> [Your goal]: Reproduce all of the data exactly.
___ Material ___
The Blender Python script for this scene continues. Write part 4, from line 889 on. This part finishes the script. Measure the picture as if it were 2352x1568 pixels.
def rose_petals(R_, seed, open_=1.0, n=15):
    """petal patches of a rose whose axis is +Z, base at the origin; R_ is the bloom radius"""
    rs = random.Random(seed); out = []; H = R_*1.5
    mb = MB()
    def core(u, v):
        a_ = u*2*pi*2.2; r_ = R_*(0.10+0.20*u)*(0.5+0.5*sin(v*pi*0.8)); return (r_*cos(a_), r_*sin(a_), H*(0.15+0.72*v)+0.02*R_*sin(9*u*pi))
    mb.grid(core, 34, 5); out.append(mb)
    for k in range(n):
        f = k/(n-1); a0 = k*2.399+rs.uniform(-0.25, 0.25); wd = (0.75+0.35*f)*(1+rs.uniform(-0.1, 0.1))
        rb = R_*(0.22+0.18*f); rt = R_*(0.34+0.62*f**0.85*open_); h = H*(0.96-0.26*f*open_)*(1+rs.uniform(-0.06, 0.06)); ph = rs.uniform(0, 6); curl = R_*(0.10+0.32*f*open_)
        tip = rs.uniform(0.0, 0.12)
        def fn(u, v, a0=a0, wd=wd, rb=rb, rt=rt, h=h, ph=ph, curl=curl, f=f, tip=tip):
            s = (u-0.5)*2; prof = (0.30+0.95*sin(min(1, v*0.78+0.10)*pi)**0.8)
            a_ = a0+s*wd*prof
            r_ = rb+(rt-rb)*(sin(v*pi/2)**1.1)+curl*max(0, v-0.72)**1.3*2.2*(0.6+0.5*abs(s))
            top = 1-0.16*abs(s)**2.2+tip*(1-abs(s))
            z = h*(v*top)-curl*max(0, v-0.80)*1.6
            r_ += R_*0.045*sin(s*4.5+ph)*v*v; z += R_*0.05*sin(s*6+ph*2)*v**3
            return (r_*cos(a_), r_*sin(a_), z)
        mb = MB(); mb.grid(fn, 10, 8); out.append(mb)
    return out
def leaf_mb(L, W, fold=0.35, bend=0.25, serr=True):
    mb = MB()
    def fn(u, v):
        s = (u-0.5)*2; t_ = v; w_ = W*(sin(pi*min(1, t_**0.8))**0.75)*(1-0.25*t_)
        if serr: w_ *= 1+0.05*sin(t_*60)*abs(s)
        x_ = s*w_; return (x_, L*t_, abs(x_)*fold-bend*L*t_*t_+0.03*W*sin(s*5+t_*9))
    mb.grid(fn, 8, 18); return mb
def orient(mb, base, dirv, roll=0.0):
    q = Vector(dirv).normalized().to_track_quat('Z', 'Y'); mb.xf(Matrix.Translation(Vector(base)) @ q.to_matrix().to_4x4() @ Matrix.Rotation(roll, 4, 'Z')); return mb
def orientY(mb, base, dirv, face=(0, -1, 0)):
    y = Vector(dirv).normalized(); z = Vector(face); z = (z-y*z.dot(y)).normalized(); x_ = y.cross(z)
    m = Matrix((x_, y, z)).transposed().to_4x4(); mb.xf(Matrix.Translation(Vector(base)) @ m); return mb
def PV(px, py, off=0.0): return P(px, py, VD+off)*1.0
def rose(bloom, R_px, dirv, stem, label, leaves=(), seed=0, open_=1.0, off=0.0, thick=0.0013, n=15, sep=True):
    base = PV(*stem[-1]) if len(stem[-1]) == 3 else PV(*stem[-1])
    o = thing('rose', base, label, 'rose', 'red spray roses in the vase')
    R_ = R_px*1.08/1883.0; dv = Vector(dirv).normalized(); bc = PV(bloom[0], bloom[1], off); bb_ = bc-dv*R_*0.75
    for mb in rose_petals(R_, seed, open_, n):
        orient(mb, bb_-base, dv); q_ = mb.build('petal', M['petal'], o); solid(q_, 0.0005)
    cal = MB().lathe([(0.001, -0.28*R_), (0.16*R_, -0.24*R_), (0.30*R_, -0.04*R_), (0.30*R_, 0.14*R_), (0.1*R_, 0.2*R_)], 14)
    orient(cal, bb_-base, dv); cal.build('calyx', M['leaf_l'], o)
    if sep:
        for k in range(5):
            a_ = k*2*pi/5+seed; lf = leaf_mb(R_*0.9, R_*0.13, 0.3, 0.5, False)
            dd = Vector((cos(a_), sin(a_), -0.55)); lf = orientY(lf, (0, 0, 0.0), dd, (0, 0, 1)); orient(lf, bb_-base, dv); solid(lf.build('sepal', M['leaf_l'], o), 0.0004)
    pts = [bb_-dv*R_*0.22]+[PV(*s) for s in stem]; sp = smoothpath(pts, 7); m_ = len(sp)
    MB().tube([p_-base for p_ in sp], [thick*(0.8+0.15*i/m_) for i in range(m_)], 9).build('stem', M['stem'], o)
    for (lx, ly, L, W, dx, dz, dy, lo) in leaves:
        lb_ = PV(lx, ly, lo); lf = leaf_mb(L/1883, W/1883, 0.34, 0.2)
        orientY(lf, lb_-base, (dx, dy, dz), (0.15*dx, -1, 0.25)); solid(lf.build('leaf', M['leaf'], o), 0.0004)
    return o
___
> [Solution to this exercise]:
The Blender Python script for this scene continues. Write part 4, from line 889 on. This part finishes the script. Measure the picture as if it were 2352x1568 pixels.
def rose_petals(R_, seed, open_=1.0, n=15):
    """petal patches of a rose whose axis is +Z, base at the origin; R_ is the bloom radius"""
    rs = random.Random(seed); out = []; H = R_*1.5
    mb = MB()
    def core(u, v):
        a_ = u*2*pi*2.2; r_ = R_*(0.10+0.20*u)*(0.5+0.5*sin(v*pi*0.8)); return (r_*cos(a_), r_*sin(a_), H*(0.15+0.72*v)+0.02*R_*sin(9*u*pi))
    mb.grid(core, 34, 5); out.append(mb)
    for k in range(n):
        f = k/(n-1); a0 = k*2.399+rs.uniform(-0.25, 0.25); wd = (0.75+0.35*f)*(1+rs.uniform(-0.1, 0.1))
        rb = R_*(0.22+0.18*f); rt = R_*(0.34+0.62*f**0.85*open_); h = H*(0.96-0.26*f*open_)*(1+rs.uniform(-0.06, 0.06)); ph = rs.uniform(0, 6); curl = R_*(0.10+0.32*f*open_)
        tip = rs.uniform(0.0, 0.12)
        def fn(u, v, a0=a0, wd=wd, rb=rb, rt=rt, h=h, ph=ph, curl=curl, f=f, tip=tip):
            s = (u-0.5)*2; prof = (0.30+0.95*sin(min(1, v*0.78+0.10)*pi)**0.8)
            a_ = a0+s*wd*prof
            r_ = rb+(rt-rb)*(sin(v*pi/2)**1.1)+curl*max(0, v-0.72)**1.3*2.2*(0.6+0.5*abs(s))
            top = 1-0.16*abs(s)**2.2+tip*(1-abs(s))
            z = h*(v*top)-curl*max(0, v-0.80)*1.6
            r_ += R_*0.045*sin(s*4.5+ph)*v*v; z += R_*0.05*sin(s*6+ph*2)*v**3
            return (r_*cos(a_), r_*sin(a_), z)
        mb = MB(); mb.grid(fn, 10, 8); out.append(mb)
    return out
def leaf_mb(L, W, fold=0.35, bend=0.25, serr=True):
    mb = MB()
    def fn(u, v):
        s = (u-0.5)*2; t_ = v; w_ = W*(sin(pi*min(1, t_**0.8))**0.75)*(1-0.25*t_)
        if serr: w_ *= 1+0.05*sin(t_*60)*abs(s)
        x_ = s*w_; return (x_, L*t_, abs(x_)*fold-bend*L*t_*t_+0.03*W*sin(s*5+t_*9))
    mb.grid(fn, 8, 18); return mb
def orient(mb, base, dirv, roll=0.0):
    q = Vector(dirv).normalized().to_track_quat('Z', 'Y'); mb.xf(Matrix.Translation(Vector(base)) @ q.to_matrix().to_4x4() @ Matrix.Rotation(roll, 4, 'Z')); return mb
def orientY(mb, base, dirv, face=(0, -1, 0)):
    y = Vector(dirv).normalized(); z = Vector(face); z = (z-y*z.dot(y)).normalized(); x_ = y.cross(z)
    m = Matrix((x_, y, z)).transposed().to_4x4(); mb.xf(Matrix.Translation(Vector(base)) @ m); return mb
def PV(px, py, off=0.0): return P(px, py, VD+off)*1.0
def rose(bloom, R_px, dirv, stem, label, leaves=(), seed=0, open_=1.0, off=0.0, thick=0.0013, n=15, sep=True):
    base = PV(*stem[-1]) if len(stem[-1]) == 3 else PV(*stem[-1])
    o = thing('rose', base, label, 'rose', 'red spray roses in the vase')
    R_ = R_px*1.08/1883.0; dv = Vector(dirv).normalized(); bc = PV(bloom[0], bloom[1], off); bb_ = bc-dv*R_*0.75
    for mb in rose_petals(R_, seed, open_, n):
        orient(mb, bb_-base, dv); q_ = mb.build('petal', M['petal'], o); solid(q_, 0.0005)
    cal = MB().lathe([(0.001, -0.28*R_), (0.16*R_, -0.24*R_), (0.30*R_, -0.04*R_), (0.30*R_, 0.14*R_), (0.1*R_, 0.2*R_)], 14)
    orient(cal, bb_-base, dv); cal.build('calyx', M['leaf_l'], o)
    if sep:
        for k in range(5):
            a_ = k*2*pi/5+seed; lf = leaf_mb(R_*0.9, R_*0.13, 0.3, 0.5, False)
            dd = Vector((cos(a_), sin(a_), -0.55)); lf = orientY(lf, (0, 0, 0.0), dd, (0, 0, 1)); orient(lf, bb_-base, dv); solid(lf.build('sepal', M['leaf_l'], o), 0.0004)
    pts = [bb_-dv*R_*0.22]+[PV(*s) for s in stem]; sp = smoothpath(pts, 7); m_ = len(sp)
    MB().tube([p_-base for p_ in sp], [thick*(0.8+0.15*i/m_) for i in range(m_)], 9).build('stem', M['stem'], o)
    for (lx, ly, L, W, dx, dz, dy, lo) in leaves:
        lb_ = PV(lx, ly, lo); lf = leaf_mb(L/1883, W/1883, 0.34, 0.2)
        orientY(lf, lb_-base, (dx, dy, dz), (0.15*dx, -1, 0.25)); solid(lf.build('leaf', M['leaf'], o), 0.0004)
    return o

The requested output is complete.